December 25, 2006

James Brown's ghost makes me stronger

Well in the words of my cab driver, Happy Merry Christmas all! I am now back in New York, following a blink-and-you-missed it weekend in Omaha spent almost entirely with family. Naturally as we move closer to the end of the year, it means more than just that awkward transition period where both the 2006 and 2007 wall calendars are up (c'mon, you do this too), it also means year-in-review style posts! Who can wait to see all the thoughts and pictures assembled in one convenient place? Maybe a new page design will accompany this thing into the next year...

So, while I rock to the Join the Dots Cure set that Monica got me for Christmas, lets get really warm and philosophical and talk poetry. Lately I've been reading "Transbluency," which is a compilation spanning a couple decades worth of Amiri Baraka's work. I find Baraka particularly fascinating, because the evolution in his thought and politics seem evident as you track the years, moving from a rather straightforward (but still race conscious) Beat writer ala Ginsberg or to a lesser extent Burroughs, as he does show a brief fondness for the cut-up/fold-in method, to black nationalist to general Third World Marxist.

Anyway, as to where this is going--I have posted one of my absolute favorite poems of Baraka's below as a little holiday gift to all the artists out there, because I find it very thoughtful piece on the elitism/narcissism found in canon creation and the commercialism of art--both timeless topics. I have decided not to post all of it, mostly due to the feeling that this is probably going to show up as a complete source for the poem on Googlez, and I believe strongly this is one of the better books I have purchased recently and therefore encourage the same (or at least be old school and ask to borrow it). Also because I know whippersnappers these days hate reading, so I guess I should be glad that I didn't have to track down a YouTube of some girl reading it out loud. Also because I hate typing and transcribing.


some excerpts from...
The Politics of Rich Painters

is something like the rest
of our doubt, whatever slow thought
comes to rest, beneath the silence
of starving talk.
Just their fingers' prints
staining the cold glass, is sufficient
for commerce, and a proper ruling on
humanity. You know the pity
of democracy, that we must sit here
and listen to how he made his money.
Tho the catalogue of his possible ignorance
roars and extends through the room
like fire. "Love," becomes the pass,
the word taken intimately to combat
all the uses of language. So that learning
itself falls into disrepute.

[....]

They are more ignorant than the poor
tho they pride themselves with that accent. And
move easily in fake robes of egalitarianism. Meaning,
I will fuck you even if you don't like art. And are wounded
that you call their italian memories petit bourgeois.

[...]

The source of their art crumbles into legitimate history.
The whimpering pigment of a decadent economy, slashed into life
as Yeats' mad girl plummeting over the nut house wall, her broken
knee caps rattling in the weather, reminding us of lands
our antennae do not reach.

And there are people in these savage geographies
use your name in other contexts
think, perhaps, the title of your latest painting
another name for liar.


C'mon. "I will fuck you even if you don't like art"! That is a t-shirt or a MoMA slogan or something Web 2.0 just waiting to happen.

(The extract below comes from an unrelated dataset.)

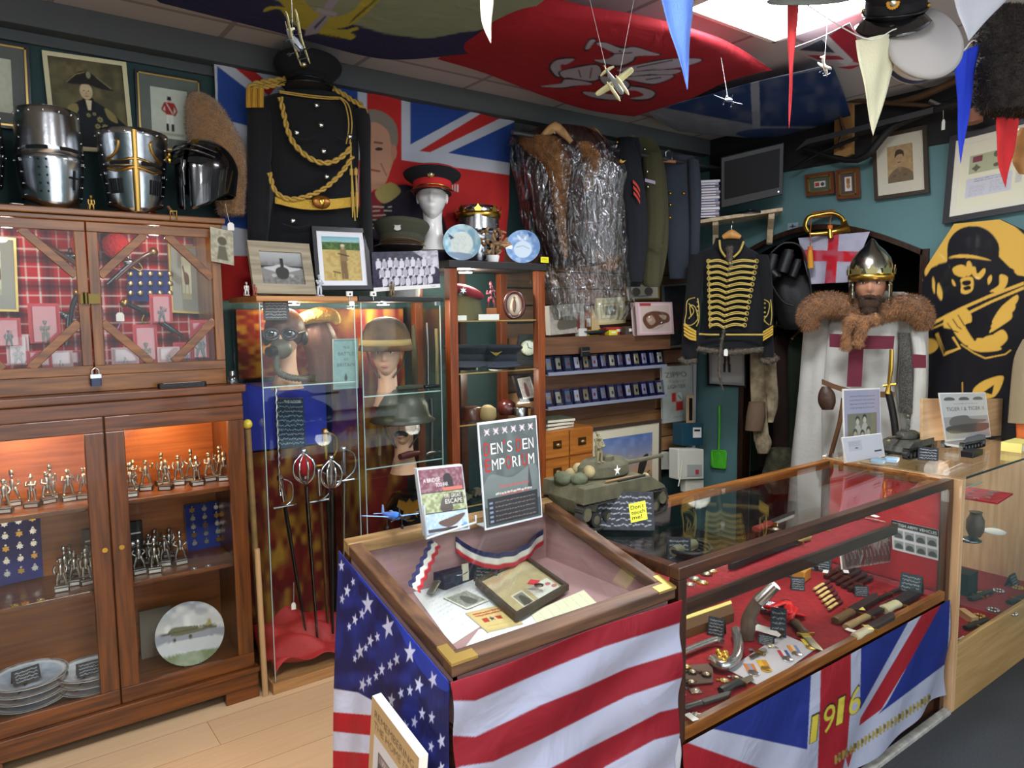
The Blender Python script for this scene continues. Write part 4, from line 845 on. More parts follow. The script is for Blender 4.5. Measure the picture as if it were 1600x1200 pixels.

Speaking of Web 2.0, why not celebrate the holidays with A Very Webcam Christmas? Someday there's going to be something really good posted, and you'll be pissed if you miss the moment it finally arrives!

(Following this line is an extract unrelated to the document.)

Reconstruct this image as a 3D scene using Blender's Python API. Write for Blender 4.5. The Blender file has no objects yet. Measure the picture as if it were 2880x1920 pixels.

Posted by dave at December 25, 2006 11:16 PM
Comments

I like what is inferred about the economics of art, a hush hush sort of topic. Especially interesting if what you say is true about his later development into a proletariat poet. I like Tom Moody's thoughts on this topic, debunking myths about the "fake robes of egalitarianism"

What I wonder, however, is that there isn't some resent here. Some of the lines make me feel like a poet resents with words what a painter expresses with paint—blaming it on illiteracy, images as reductionist? Not that there isn't some merit here (seems like a lot of critical thought has been devoted to how generation is image-retarded. is this even valid?), it really seems bitter, like from one source. I can think of a few modernist painters from that time he might be referring to......

maybe all poetry is dudes venting about assholes. this must be true, since all modern art is something I could have drawn in like 5 seconds.
long live NET.ART!!!!!

Posted by: Jeff at December 26, 2006 12:37 AM

Dude, way to not be in Omaha for very long. I hope Baraka uses his long bladed hands on you.